While most of the country sees movies in multiplexes, Los Angeles is still blessed with many old movie palaces. Sure, we've seen the Showcase, Fine Arts, Rialto, and Crest shuttered in recent years, but we've also seen the Orpheum, Million Dollar, Egyptian, El Capitan, Palace, Wilshire, Culver, and a few others restored and actually active.
Most agree that the greatest gem of all the movie palaces is the Chinese theater. A massive place festooned with borderline corny but somehow tasteful Chinese decorations, it is without question the greatest place to see a movie, especially with a full house. Up through the mid-90s, large crowds came to see blockbusters, with lines down the block. I still remember seeing Fatal Attraction there in 1987, and hearing thousands of people gasp at the scary portions.
The Chinese then began having trouble competing with Arclight, the Grove, and the suburban spots. They seemed to book a lot of overly commercial fare that played for too many weeks. Plus I guess locals just don't like traveling to Hollywood/Highland following the building of the very tacky mall; it's pretty much all tourists down there now.
It was recently sold, and initially, there were fears it would be turned into a nightclub. (Ironically, it was sold to a Chinese
company called TCL. Their primary business is manufacturing......television sets.)

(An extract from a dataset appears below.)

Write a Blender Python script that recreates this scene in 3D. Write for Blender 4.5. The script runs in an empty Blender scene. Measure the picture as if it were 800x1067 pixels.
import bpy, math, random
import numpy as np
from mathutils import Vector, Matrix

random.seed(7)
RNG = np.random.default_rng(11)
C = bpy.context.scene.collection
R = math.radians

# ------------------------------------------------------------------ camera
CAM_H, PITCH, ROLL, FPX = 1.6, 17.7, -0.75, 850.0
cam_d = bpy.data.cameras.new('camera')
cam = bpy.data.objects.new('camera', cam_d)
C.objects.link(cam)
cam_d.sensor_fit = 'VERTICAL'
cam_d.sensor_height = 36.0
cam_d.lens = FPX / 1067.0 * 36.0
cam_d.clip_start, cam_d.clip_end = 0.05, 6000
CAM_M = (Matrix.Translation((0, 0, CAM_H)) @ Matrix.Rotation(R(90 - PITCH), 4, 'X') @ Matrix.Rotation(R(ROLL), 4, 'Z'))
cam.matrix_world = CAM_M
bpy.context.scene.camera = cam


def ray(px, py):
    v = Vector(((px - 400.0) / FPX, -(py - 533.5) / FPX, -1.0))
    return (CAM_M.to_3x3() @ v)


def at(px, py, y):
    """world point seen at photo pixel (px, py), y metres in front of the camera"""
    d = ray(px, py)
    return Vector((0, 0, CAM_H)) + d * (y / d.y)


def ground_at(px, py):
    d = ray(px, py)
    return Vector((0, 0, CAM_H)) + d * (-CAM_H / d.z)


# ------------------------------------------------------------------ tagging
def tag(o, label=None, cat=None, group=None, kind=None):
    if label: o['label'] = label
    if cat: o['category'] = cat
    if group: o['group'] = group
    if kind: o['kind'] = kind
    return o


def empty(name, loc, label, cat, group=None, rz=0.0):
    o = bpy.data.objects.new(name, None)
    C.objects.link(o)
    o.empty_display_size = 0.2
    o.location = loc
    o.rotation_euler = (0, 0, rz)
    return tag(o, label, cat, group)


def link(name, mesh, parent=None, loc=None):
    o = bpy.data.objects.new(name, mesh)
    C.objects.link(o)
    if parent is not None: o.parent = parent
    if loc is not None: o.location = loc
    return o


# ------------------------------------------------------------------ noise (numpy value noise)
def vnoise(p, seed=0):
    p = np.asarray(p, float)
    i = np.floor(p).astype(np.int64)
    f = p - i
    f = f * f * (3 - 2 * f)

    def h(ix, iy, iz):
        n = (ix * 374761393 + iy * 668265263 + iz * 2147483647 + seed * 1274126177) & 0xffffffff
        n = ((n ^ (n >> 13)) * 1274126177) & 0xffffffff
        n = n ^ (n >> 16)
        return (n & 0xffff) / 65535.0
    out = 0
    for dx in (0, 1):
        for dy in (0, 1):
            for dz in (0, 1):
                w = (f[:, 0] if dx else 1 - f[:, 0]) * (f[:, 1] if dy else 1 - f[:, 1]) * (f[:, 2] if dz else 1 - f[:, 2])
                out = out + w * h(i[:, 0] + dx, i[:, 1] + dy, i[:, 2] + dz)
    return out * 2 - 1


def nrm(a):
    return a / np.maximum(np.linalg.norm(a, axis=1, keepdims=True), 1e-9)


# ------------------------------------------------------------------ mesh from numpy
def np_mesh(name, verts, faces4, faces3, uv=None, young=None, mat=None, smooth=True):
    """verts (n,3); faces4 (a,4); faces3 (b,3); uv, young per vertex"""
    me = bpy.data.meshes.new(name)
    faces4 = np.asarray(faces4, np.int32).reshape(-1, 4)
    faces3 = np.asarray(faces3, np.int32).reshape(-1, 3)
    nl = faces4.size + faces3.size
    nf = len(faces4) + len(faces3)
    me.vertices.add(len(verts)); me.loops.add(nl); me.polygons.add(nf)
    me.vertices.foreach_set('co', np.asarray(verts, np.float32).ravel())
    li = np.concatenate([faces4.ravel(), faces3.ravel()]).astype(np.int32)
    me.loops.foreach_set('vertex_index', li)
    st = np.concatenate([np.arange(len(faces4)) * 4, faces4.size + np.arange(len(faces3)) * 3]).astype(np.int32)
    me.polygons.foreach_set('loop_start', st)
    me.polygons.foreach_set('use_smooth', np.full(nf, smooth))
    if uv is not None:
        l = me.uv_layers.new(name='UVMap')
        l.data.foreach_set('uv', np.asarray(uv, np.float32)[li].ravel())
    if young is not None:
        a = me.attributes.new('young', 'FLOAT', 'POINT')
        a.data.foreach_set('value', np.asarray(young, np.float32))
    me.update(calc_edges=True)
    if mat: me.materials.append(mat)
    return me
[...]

Luckily, that did not happen, but now it appears it will be an IMAX theater, with stadium seating and a big huge screen.
It's definitely sad they plan to rip out all the old seats and change the grade of the floor to something steep. Plus they'll be showing awful IMAX movies!
Maybe it will look like this when they are done:
Sunday night was the last night the general public could see a movie in the theater prior to the renovation.
The occasion was the TCM Movie Festival, an overpriced but very well-run festival done once a year.
The last movie, fittingly, was a 1926 silent movie starring Buster Keaton: The General. A live band (a three piece called the Alloy Orchestra that played everything from percussion to pennywhistles to keyboards) added a very modern and kind of amazing soundtrack to the film.
The theater was totally packed to the last row.
Prior to the show, Robert Osborne, from the TCM channel, gave some introductions.
He mentioned that everyone should take a look around the theater, because it was the last night. People gasped; I don't think everyone knew. As he went on to describe the changes, and said the phrase "stadium seating," loud boos and hisses erupted.
When the movie ended, people stayed for a long time, almost everyone snapping photos or just staring at the detailed ceilings, or the famed curtain.
Word is that they will only be
ruining changing the floors and the screen. Everything else is allegedly going to be preserved. They even may be replicating the wooden chairs (albeit with high backs like in stadium places.) And they might make a replica curtain that is big enough to cover the IMAX screen.
The theater preservation community is actually supporting this; I think because they feel it is the only way to save the theater - to keep it commercially viable.
But is it? Having tourists come in and watch awful IMAX movies? Couldn't this be turned into a quality venue showing classic movies, like the Egyptian is?
In fact the TCM Festival itself shows that people are willing to travel from around the world to enjoy Hollywood history. Why not make the Chinese a destination theater that shows great movies
from that history.
It would certainly go better with the footprints out front than the latest disposable mass market IMAX flick.